As the majority shareholder Axa Private Equity voted the interest of its investors and relegated M. Bellanger to a largely honorific position (April 12), appointing Marc Laufer cost-cutter in chief. One figure conspicuously dropped in an Axa statement was M. Bellanger’s €610,000 salary. Horrified at the prospect of having his baby sliced and diced, not to forget his own deal, M. Bellanger locked himself in his Skyrock office and rallied the troops.

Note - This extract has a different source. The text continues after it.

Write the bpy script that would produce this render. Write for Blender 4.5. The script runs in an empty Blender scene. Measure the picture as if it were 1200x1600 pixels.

Skyrock took shape in 1986, founded by M. Bellanger, as a local Paris radio station. Gradually, stations throughout France were acquired and Skyrock became a national (Class D) radio channel. It has always targeted a young and urban audience. Today that means hip-hop and rap music, rather hard core. It competes with NRJ, more pop, and Fun Radio, more dance music. Skyrock DJs are notoriously liberal with sexual references. French teens love it. In the January-March 2011 Médiamétrie national audience survey Skyrock posted a 4.5% market share among persons 13 years and older with NRJ at 5.9% and Fun Radio at 4.3%. In the greater Paris region Skyrock leads the youth market channels. Ubiquitous Skyrock DJ Difool (David Massard) said if M. Bellanger left he would take the protest to the streets.

Whether inspiration, genius or luck, M. Bellanger jumped into new media launching Skyblog in 2002. Skyblog had 4 million users in 2006 and now has more than 33 million worldwide. Skyblog was rebranded as Skyrock.com in 2007, cementing the web portal to the radio channel. In 2008 web giant Yahoo! offered US$400 million (€250 million at the time) for Skyrock.com. M. Bellanger declined. Skyrock.com contributes about half the company’s revenue.

So with M. Bellanger locked in his office, M. Laufer locked out and Skyrock DJs tweeting for listeners to take to the barricades French politicians seized a unique opportunity. “The capitalists want to change the identity of Skyrock,” said Socialist Party politician and former Minister of Culture Jack Lang who took to the Skyrock airwaves (April 15). Others, including Rachida Dati, took to Twitter to express solidarity.

“I have to intervene and protest with vigilance on the plurality of expression on radio, the plurality of music and especially the contribution to the plurality of Skyrock radio,” said current Minister of Culture Frederic Mitterrand. The French government was not pleased at the idea of young people in the banlieue disrupting things. There is, of course, an election next year.

In the deep history of French radio broadcasting another listener demonstration comes to mind. It was 1984 and the music channels were young and barely legal. Only three years earlier Jean-Paul Baudecroux set up NRJ in his mother’s kitchen. They were all pirates until the law changed, supposedly August 1st 1984. The government changed its mind with every sort of excuse.

NRJ kept broadcasting as a pirate. Then, as police readied to shut down all those pirate stations, an announcement on NRJ: “Friends, incredible as it may sound, your radio NRJ may be seized ... See you all Saturday at 1400, the city hall.” At the appointed time 300,000 people gathered, appropriately, at la Place de la Bastille. Prime Minister Laurent Fabius capitulated. He also lost his job a year later.

After about three days of positioning by both sides a deal was struck for French bank Crédit Agricole to take a stake in Skyrock large enough to put Axa Private Equity into a minority position. M. Bellanger and Crédit Agricole formed a holding company, which directly or indirectly owns 60% of Skyrock. Axa Private Equity can hold or sell but cannot stir up the management. “This decision was taken in perfect agreement with Axa,” said a Crédit Agricole spokesperson, quoted by Easybourse.

With all the well-orchestrated attention, new investors are surfacing to help Axa Private Equity to the door. Mobile operator Orange (France Telecom) and the Fonds stratégique d'investissement (FSI), the government investment agency for “innovative and strategically important” companies, are considering, reported Le Tribune (April 26), taking the remaining Axa Private Equity shares, essentially buying into the web platform.

That tickling sound is now almost silent.